The U.S. Supreme Court has ruled against a group of power companies and several Republican attorneys general, including West Virginia Attorney General Patrick Morrisey, in a case that deals with the federal government's ability to regulate regional energy markets.
In a 6-2 ruling, the Supreme Court voted to overturn a lower court's opinion that challenged the Federal Energy Regulatory Commission's ability to regulate what is known in the power industry as demand response.
Demand response is a practice that allows large industrial or commercial electric customers - or larger groups of residential customers - to get paid for reducing the amount of power they use when electricity demand is at its highest.
The case itself - Electric Power Supply Association v. Federal Energy Regulatory Committee - deals with two federal orders that allowed demand response customers to compete in the regional electric markets with companies that own power plants.
Many power producers had argued that demand response reduced the amount of money that companies could make from coal plants, gas turbines, solar arrays and wind farms and would push some of those facilities out of business. Engineers, consumer advocates and grid operators that supported the orders said demand response saves customers money, is more effective than additional power generation and often out-competes the oldest and dirtiest plants.
Morrisey and the other attorneys general, led by Scott Pruitt of Oklahoma, argued on behalf of the power suppliers, as they evoked states' rights and disputed FERC's authority to regulate what they believed was a retail transaction.
But those arguments fell flat with the majority of the court, according to the opinion that was released Monday.
"Electricity has increasingly become a competitive interstate business, and FERC's role has evolved accordingly," Justice Elena Kagan wrote for the majority. "Electricity flows not through 'the local power networks of the past,' but instead through an interconnected 'grid' of near-nationwide scope."
As evidence of their opinion, Kagan also cited the Energy Policy Act of 2005 - signed into law by President George W. Bush - which specifically stated that FERC should encourage the adoption of demand response. She was joined by Chief Justice John Roberts and Justices Anthony Kennedy, Ruth Bader Ginsburg, Stephen Breyer and Sonia Sotomayor in the decision.
Justice Antonin Scalia and Justice Clarence Thomas dissented. They argued, like Morrisey, that FERC was limited by the law, which requires states to control retail transactions in the electric industry. Justice Samuel Alito was recused from he case.
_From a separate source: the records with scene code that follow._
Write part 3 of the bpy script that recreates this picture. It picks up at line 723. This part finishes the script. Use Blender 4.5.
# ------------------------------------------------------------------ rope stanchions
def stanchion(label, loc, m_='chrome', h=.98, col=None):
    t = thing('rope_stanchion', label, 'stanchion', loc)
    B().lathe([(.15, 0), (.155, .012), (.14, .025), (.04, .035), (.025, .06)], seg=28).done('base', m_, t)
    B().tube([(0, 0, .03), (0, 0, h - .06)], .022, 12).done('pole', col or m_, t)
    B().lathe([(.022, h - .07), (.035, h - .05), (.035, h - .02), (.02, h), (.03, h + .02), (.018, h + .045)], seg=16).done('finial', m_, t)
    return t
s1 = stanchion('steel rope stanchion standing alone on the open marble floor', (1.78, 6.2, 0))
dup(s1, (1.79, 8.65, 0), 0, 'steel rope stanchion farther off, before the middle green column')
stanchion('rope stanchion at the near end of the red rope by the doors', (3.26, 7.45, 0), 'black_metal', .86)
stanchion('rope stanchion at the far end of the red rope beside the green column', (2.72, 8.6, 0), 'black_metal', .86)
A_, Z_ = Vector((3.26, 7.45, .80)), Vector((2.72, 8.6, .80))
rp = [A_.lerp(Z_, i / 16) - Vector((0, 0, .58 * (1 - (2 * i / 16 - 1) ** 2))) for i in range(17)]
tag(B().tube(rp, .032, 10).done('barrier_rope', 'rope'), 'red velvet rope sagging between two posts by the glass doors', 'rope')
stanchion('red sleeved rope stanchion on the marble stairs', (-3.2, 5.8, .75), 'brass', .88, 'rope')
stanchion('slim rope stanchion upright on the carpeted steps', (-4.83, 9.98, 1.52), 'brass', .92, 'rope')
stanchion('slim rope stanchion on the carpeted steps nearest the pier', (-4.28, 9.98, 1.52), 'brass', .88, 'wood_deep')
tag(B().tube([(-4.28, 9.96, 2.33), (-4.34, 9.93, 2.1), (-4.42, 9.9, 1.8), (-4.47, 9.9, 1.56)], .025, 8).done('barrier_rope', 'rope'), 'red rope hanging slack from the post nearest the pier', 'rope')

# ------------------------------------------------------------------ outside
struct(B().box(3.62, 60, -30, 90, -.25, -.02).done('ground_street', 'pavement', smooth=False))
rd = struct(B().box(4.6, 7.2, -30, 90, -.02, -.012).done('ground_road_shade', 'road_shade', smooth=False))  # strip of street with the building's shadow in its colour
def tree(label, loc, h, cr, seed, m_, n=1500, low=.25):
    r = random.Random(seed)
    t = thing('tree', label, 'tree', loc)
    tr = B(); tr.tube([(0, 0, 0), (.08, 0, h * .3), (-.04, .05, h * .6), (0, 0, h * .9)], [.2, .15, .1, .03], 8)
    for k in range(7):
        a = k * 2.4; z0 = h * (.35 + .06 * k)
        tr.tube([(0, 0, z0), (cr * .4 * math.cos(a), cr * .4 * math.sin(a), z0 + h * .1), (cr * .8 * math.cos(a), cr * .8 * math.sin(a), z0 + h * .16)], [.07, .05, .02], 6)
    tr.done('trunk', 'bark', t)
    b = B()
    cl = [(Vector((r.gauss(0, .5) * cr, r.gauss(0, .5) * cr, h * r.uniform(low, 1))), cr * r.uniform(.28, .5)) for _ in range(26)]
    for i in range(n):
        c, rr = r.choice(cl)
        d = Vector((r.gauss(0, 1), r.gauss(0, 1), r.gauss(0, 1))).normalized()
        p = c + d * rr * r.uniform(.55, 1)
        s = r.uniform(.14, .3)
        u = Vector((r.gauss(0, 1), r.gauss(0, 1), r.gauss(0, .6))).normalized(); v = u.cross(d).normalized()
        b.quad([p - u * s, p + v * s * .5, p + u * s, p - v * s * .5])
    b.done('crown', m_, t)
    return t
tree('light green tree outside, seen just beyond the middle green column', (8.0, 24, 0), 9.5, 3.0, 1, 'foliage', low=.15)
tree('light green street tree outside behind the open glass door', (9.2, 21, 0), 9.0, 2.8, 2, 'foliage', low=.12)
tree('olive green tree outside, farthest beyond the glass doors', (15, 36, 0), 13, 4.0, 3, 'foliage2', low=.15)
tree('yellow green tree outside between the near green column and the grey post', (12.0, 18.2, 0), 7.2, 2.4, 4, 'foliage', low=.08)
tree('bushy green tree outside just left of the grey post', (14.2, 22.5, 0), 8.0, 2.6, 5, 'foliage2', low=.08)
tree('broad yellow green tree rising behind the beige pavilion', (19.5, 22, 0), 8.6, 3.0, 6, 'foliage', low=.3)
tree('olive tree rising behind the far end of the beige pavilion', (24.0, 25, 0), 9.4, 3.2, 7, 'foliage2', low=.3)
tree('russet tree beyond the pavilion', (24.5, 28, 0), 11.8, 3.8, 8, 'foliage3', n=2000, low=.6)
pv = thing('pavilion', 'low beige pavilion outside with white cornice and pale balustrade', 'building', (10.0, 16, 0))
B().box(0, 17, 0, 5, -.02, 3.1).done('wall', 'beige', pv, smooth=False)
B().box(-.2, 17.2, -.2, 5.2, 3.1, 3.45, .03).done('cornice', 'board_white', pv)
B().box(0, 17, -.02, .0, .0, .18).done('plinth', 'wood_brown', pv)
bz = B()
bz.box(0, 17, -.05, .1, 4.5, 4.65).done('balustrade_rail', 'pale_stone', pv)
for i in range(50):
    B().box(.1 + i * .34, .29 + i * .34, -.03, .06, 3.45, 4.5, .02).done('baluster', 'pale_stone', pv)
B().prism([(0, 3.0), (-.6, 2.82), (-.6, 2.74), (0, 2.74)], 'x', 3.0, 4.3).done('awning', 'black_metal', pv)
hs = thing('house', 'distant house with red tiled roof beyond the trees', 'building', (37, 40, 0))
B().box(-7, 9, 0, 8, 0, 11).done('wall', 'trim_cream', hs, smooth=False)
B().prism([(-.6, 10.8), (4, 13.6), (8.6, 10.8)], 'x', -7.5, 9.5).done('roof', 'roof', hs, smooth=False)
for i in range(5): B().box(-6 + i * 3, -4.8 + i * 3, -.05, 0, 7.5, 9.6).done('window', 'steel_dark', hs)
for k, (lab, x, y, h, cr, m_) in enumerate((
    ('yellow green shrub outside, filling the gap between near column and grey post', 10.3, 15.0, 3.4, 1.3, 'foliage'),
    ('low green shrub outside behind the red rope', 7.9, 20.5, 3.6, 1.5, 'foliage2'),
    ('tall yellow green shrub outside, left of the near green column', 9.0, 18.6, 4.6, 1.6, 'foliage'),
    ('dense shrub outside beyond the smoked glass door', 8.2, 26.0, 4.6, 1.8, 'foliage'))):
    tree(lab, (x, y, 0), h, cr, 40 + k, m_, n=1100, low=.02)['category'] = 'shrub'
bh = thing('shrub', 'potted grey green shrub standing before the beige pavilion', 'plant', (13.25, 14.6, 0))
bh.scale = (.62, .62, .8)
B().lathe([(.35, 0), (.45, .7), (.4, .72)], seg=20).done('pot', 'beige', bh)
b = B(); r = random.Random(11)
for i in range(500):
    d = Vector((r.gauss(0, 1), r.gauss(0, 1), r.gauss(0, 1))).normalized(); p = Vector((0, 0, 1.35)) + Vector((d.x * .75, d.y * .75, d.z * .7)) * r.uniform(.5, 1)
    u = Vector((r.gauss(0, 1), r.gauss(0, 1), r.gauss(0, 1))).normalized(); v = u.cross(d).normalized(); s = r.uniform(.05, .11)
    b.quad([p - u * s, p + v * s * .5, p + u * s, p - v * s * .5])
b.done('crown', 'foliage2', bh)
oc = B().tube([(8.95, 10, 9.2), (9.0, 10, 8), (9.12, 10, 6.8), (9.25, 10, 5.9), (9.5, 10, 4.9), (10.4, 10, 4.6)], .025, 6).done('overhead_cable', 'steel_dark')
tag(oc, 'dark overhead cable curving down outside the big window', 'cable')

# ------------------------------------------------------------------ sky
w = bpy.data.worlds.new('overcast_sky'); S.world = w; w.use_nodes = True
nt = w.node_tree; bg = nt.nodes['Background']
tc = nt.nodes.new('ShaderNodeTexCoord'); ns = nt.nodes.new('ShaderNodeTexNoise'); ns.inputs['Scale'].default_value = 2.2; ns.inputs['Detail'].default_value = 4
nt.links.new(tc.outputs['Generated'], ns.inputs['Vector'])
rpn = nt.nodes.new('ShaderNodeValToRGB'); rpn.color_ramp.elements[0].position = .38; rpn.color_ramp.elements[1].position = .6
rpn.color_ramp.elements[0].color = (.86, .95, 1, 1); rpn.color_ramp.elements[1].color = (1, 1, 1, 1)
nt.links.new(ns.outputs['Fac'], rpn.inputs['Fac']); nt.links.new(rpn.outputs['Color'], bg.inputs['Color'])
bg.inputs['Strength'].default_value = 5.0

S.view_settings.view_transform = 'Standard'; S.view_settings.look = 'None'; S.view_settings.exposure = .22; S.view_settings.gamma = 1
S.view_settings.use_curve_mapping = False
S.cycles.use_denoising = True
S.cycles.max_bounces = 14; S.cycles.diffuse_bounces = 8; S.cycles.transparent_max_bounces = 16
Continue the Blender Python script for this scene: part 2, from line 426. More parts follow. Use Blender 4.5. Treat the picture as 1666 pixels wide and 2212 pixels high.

"The majority is wrong even on its own terms," Scalia wrote, "for the rule at issue here does in fact regulate 'retail electricity sales.'"
Kagan and the other justices disputed that legal argument, however, and pointed out that states had the option of not participating.
According to the FERC rules, any state that wished to prohibit its businesses and residents from getting paid by the regional grid for reducing their energy needs could opt out.
"That feature of the rule removes any conceivable doubt as to its compliance with allocation of federal and state authority," Kagan wrote.
Many states, including West Virginia, have not chosen to opt out. In fact, many West Virginia companies, including industrial manufacturers and commercial retailers, have made a significant amount of money off of signing contracts that require them to reduce their energy needs when the regional grid is in need.
Together those companies account for roughly 587 megawatts of demand response, and in 2015 and 2016, those participating businesses - which aren't publicly known - stand to make roughly $20 million from demand response contracts, based on current pricing.
The Supreme Court's ruling is expected to be a loss for companies like FirstEnergy, which had previously petitioned FERC to end demand response bidding in regional markets entirely.
But Monday's opinion was a cause for celebration for other groups, including the Advanced Energy Management Alliance, a group that represents demand response providers.
"Demand response benefits consumers, is a proven resource that enables more efficient and cleaner operation of the electricity grid, and provides cost savings to everyone who uses electricity," the group wrote in a press release.
"We are particularly pleased that FERC stood its ground in this case," said Katherine Hamilton, the group's executive director.